■ **Your instructions**
Starting at the first line of the data below, write out each line exactly until you reach the line containing "COL = scene.collection", and include that line too.

■ **Supplied material**
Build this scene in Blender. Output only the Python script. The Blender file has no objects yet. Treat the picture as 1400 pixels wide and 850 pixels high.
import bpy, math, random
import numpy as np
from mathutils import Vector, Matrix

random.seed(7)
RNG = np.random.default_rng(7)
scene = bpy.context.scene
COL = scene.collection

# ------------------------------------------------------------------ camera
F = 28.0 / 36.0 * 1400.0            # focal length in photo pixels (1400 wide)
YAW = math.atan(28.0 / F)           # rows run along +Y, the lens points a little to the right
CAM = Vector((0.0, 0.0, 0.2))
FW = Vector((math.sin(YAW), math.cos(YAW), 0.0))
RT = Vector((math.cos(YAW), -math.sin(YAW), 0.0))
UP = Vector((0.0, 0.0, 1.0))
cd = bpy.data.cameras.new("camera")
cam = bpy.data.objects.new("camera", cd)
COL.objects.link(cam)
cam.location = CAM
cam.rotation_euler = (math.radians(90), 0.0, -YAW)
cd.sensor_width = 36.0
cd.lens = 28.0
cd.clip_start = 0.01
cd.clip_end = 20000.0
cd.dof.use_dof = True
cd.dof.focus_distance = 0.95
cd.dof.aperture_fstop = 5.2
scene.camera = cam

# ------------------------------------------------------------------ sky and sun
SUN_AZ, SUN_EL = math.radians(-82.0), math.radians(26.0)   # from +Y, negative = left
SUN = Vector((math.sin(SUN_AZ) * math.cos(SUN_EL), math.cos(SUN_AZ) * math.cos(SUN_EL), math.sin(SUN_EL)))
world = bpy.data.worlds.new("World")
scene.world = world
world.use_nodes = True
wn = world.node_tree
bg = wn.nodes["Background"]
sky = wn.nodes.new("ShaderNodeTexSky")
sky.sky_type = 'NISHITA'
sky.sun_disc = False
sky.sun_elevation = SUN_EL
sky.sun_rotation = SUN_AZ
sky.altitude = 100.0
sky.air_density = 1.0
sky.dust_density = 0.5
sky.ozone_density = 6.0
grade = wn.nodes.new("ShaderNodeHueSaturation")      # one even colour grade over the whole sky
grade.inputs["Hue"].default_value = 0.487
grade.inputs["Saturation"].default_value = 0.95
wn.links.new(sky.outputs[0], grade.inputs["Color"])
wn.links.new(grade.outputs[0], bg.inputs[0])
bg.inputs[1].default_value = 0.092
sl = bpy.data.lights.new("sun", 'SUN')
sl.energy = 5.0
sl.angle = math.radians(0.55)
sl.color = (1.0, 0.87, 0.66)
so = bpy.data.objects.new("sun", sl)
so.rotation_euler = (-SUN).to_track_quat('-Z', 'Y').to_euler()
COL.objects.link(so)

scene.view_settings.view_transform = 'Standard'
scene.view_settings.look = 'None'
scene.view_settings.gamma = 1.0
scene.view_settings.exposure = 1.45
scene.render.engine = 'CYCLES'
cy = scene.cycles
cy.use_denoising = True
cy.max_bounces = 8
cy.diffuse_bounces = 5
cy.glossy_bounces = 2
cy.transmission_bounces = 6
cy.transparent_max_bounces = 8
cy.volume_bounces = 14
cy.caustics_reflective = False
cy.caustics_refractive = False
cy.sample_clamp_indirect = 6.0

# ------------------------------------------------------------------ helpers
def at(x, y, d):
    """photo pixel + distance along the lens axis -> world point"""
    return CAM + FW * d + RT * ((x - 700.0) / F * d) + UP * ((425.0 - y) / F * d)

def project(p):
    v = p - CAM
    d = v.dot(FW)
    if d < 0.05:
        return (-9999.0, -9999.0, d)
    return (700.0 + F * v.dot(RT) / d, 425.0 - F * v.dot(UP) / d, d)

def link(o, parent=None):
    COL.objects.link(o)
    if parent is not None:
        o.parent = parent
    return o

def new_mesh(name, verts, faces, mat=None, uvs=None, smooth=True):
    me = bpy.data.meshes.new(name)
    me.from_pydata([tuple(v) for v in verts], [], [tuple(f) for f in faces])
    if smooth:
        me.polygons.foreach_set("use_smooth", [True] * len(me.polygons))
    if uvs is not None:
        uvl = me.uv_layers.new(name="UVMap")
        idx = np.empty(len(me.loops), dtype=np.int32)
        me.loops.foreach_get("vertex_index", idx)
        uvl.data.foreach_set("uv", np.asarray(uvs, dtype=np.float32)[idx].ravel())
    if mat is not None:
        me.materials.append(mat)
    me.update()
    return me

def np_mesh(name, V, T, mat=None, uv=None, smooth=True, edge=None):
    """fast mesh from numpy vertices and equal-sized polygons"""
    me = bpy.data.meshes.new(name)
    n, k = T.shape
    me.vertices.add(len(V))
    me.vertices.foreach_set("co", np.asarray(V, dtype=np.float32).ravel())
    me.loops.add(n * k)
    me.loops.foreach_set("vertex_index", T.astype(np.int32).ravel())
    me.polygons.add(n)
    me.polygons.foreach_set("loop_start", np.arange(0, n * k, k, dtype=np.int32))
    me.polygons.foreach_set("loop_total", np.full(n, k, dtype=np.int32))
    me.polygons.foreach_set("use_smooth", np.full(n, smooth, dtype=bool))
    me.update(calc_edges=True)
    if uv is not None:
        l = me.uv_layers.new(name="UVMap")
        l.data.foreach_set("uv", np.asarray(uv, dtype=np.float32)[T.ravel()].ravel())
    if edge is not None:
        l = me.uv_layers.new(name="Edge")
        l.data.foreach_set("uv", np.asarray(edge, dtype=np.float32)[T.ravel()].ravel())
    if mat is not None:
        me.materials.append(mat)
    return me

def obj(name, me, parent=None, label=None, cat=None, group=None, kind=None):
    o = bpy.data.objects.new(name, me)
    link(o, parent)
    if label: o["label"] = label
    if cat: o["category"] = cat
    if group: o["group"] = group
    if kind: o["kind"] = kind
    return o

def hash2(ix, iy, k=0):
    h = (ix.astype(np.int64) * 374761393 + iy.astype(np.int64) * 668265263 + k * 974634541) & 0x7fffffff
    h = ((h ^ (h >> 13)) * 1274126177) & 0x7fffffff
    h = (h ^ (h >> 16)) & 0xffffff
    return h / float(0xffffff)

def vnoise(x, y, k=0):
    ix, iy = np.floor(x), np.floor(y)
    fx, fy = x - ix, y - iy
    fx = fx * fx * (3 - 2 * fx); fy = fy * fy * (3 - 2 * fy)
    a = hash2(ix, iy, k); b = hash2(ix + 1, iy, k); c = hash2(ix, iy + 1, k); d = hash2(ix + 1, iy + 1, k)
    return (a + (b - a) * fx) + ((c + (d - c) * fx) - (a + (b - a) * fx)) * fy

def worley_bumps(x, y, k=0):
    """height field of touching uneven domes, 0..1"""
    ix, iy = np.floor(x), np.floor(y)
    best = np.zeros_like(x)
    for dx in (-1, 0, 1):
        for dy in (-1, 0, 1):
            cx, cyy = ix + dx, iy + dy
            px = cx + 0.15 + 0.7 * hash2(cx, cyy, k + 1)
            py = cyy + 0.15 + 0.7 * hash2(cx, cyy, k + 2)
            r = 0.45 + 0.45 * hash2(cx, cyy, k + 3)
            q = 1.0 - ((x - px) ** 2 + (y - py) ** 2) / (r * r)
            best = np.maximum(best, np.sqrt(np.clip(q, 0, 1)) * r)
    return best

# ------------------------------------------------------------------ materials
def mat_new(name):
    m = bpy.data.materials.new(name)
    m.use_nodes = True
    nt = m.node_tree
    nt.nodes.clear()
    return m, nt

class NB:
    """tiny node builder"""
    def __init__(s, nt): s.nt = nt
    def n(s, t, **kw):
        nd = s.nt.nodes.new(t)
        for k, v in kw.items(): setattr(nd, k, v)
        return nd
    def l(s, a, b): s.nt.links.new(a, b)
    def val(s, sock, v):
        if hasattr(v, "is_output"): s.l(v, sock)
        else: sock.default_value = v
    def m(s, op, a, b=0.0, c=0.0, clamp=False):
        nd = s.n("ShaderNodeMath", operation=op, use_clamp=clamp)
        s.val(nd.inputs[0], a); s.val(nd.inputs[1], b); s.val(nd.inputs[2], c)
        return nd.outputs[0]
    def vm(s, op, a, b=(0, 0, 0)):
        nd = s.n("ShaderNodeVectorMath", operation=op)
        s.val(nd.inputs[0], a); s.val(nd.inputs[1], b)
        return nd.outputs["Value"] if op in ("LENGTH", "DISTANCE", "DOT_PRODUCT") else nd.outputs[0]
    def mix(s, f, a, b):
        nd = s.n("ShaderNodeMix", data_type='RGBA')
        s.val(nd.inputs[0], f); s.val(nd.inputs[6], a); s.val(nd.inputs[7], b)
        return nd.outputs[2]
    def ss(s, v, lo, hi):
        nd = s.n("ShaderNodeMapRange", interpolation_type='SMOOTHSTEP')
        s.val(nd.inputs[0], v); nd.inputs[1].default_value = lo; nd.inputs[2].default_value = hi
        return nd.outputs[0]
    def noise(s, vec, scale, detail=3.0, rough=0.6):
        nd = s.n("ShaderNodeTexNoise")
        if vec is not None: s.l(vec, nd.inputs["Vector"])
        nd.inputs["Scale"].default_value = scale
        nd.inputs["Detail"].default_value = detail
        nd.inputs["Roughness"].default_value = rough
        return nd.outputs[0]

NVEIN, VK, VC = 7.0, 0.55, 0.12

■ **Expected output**
Build this scene in Blender. Output only the Python script. The Blender file has no objects yet. Treat the picture as 1400 pixels wide and 850 pixels high.
import bpy, math, random
import numpy as np
from mathutils import Vector, Matrix

random.seed(7)
RNG = np.random.default_rng(7)
scene = bpy.context.scene
COL = scene.collection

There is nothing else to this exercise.